The U.S. Government versus Google: What, me? I’m Google’s competition?

Illustration by Nick DeSantis / Getty / The Current

Late last year, the CEO of Google, Sundar Pichai, was asked pointedly by Kara Swisher where he sees competition in his business. Sundar named only two companies: TikTok and The Trade Desk.

As the founder and CEO of the The Trade Desk, I was quite surprised then. I still am now. Because he may have inadvertently made the government’s point as it prepared its antitrust lawsuit that dropped Tuesday.

I often say that I compete with something like the 37th-highest priority at Google. And in that one area, The Trade Desk is a fierce and successful competitor.

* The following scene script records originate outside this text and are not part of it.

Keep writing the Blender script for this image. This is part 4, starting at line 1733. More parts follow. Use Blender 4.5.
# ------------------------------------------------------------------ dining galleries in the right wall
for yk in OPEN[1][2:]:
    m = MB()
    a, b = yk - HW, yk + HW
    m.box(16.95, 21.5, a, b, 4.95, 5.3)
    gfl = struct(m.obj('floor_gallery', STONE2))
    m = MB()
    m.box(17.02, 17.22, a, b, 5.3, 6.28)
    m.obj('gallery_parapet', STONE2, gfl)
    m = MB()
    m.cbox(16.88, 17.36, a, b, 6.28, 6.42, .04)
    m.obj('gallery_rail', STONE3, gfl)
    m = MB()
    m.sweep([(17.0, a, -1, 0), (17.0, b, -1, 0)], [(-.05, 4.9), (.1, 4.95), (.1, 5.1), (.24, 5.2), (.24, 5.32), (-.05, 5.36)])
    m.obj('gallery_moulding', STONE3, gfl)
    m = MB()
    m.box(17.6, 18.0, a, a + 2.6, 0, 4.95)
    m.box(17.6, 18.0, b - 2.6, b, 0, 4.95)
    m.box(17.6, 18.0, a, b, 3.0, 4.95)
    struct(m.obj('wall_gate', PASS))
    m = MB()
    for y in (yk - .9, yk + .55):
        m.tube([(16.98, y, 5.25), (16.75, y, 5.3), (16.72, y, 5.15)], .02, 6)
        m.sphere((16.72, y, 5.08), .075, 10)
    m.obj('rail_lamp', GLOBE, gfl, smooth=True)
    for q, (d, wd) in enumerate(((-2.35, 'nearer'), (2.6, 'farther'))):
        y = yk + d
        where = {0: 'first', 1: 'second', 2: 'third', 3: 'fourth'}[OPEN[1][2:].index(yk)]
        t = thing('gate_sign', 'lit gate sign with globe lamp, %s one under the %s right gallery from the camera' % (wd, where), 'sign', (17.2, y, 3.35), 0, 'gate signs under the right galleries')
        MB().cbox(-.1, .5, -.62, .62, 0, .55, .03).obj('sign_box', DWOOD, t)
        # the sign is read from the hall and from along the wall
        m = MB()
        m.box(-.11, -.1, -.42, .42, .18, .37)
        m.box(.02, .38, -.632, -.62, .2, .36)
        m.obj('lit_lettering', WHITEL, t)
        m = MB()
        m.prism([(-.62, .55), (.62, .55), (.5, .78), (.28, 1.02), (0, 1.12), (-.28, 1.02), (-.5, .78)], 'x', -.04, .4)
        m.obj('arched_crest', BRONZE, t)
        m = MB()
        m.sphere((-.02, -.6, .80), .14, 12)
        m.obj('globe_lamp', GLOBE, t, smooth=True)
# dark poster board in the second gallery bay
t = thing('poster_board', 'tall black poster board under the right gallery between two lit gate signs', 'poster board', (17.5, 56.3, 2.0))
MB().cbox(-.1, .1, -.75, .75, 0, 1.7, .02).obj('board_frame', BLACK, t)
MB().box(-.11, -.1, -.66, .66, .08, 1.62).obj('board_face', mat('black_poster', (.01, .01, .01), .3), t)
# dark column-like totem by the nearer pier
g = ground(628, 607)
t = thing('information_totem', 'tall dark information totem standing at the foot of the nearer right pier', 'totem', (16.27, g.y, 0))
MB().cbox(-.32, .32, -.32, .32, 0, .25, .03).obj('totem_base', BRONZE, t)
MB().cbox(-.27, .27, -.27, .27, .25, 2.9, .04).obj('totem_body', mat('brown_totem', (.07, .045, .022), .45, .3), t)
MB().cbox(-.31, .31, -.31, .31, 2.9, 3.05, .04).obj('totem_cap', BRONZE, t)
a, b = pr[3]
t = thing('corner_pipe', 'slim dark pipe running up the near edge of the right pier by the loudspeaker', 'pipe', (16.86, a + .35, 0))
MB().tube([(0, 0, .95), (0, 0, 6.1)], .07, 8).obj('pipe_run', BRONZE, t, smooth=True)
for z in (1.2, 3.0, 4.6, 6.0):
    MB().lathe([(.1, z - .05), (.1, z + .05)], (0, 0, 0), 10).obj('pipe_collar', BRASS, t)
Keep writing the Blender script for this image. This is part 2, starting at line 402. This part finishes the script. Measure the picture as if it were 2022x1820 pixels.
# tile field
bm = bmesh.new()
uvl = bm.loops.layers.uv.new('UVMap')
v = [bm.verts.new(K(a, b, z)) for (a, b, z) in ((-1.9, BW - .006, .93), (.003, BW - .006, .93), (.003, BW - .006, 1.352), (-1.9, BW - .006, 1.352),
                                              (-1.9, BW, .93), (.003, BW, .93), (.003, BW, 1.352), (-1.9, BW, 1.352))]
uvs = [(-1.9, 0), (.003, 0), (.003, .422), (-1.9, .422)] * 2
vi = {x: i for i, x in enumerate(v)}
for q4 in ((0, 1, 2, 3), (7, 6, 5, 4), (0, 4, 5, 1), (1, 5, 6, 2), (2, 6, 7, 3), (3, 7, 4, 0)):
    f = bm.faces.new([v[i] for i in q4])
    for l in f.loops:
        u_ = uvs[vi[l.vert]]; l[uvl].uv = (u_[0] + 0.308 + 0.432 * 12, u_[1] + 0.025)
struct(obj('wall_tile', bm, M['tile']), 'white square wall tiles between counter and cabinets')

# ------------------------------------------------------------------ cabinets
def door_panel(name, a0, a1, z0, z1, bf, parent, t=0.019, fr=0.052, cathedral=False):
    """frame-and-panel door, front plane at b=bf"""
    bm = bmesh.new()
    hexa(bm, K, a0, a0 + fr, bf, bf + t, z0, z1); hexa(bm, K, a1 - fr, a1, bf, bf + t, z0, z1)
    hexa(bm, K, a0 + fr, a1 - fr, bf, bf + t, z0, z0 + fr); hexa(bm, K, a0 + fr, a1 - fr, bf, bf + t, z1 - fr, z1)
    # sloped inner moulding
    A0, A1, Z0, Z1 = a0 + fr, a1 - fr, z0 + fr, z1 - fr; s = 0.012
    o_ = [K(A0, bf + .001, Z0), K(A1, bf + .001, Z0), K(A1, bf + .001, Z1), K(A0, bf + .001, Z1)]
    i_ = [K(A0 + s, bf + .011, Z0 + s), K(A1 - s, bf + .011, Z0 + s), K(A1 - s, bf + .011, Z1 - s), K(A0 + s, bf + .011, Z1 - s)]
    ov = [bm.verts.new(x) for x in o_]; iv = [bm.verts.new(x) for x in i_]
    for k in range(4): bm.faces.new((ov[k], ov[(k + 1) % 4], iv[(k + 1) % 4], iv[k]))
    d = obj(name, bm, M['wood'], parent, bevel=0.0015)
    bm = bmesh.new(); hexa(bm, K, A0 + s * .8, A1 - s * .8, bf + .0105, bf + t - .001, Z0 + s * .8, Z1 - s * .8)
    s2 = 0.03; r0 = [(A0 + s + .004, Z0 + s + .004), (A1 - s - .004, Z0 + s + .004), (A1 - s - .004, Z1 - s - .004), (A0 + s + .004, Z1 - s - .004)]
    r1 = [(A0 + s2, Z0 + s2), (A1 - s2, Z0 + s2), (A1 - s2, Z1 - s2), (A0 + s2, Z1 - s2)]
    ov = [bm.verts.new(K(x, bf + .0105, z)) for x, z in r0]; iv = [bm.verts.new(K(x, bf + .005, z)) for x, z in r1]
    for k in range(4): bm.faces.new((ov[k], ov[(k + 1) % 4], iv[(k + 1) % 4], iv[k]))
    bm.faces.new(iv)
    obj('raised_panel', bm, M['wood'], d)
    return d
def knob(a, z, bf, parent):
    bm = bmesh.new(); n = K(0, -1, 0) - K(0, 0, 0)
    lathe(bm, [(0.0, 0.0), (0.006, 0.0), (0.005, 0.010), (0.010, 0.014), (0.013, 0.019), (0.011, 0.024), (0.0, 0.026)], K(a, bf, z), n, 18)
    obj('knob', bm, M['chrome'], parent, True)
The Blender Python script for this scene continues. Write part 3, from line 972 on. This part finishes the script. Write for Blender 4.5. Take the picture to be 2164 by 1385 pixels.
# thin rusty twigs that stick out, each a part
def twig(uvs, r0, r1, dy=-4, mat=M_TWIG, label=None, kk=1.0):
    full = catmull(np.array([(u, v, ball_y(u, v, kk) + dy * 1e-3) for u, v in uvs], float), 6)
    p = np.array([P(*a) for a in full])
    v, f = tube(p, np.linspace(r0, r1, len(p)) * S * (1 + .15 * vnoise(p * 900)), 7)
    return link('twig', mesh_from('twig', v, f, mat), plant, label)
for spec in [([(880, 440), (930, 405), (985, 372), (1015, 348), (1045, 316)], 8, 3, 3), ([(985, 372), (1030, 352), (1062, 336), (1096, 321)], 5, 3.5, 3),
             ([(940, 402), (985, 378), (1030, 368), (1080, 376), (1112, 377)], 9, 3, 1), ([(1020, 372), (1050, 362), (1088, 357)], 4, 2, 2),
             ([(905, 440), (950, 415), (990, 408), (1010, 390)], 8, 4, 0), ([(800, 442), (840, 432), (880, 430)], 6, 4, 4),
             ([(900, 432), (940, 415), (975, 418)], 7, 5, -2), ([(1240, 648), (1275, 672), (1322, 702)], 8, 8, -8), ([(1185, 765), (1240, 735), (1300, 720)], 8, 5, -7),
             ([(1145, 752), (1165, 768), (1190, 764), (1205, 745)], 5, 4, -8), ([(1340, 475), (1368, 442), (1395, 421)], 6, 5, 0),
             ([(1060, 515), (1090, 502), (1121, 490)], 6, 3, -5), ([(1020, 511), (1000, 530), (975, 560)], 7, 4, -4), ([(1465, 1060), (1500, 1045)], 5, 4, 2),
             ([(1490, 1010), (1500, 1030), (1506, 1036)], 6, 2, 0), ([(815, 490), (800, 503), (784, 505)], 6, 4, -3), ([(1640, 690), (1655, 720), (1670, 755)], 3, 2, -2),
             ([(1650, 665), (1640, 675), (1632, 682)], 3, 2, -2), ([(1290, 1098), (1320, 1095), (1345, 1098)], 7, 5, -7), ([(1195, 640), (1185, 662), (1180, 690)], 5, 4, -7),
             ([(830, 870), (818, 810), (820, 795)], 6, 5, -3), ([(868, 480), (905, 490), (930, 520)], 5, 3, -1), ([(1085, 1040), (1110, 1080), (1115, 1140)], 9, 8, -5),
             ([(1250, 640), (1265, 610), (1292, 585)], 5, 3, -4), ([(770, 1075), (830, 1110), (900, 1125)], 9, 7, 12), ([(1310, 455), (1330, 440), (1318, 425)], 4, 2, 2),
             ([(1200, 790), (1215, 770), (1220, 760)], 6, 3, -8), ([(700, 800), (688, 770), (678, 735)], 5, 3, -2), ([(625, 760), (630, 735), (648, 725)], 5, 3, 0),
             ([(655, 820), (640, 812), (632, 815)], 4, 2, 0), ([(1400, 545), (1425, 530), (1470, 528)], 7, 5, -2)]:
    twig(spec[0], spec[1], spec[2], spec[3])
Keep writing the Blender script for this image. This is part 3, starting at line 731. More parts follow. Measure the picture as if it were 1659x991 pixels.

But I don’t compete with big Google. We aren’t building a search engine, or a space program, or an ad network, or a video streaming service, or an email service, or even a publisher ad server. I compete with Google in a market that most consumers have likely never heard of.

At The Trade Desk, we help the biggest brands in the world buy ads online — banner ads, ads on podcasts, digital out-of-home ads, mobile ads, and especially connected TV ads. We help them use data to figure out which ads to buy, at what price, in millions of online ad auctions that take place every second.

And in doing so, we help these businesses differentiate themselves and grow. Research suggests that advertising is a lynchpin of economic growth, contributing to as much as 20 percent of a country’s GDP. It’s also core for entrepreneurialism, helping small businesses establish themselves in the early stages of growth. And key pillars of our society, such as trusted journalism, rely on advertising to fund their important work.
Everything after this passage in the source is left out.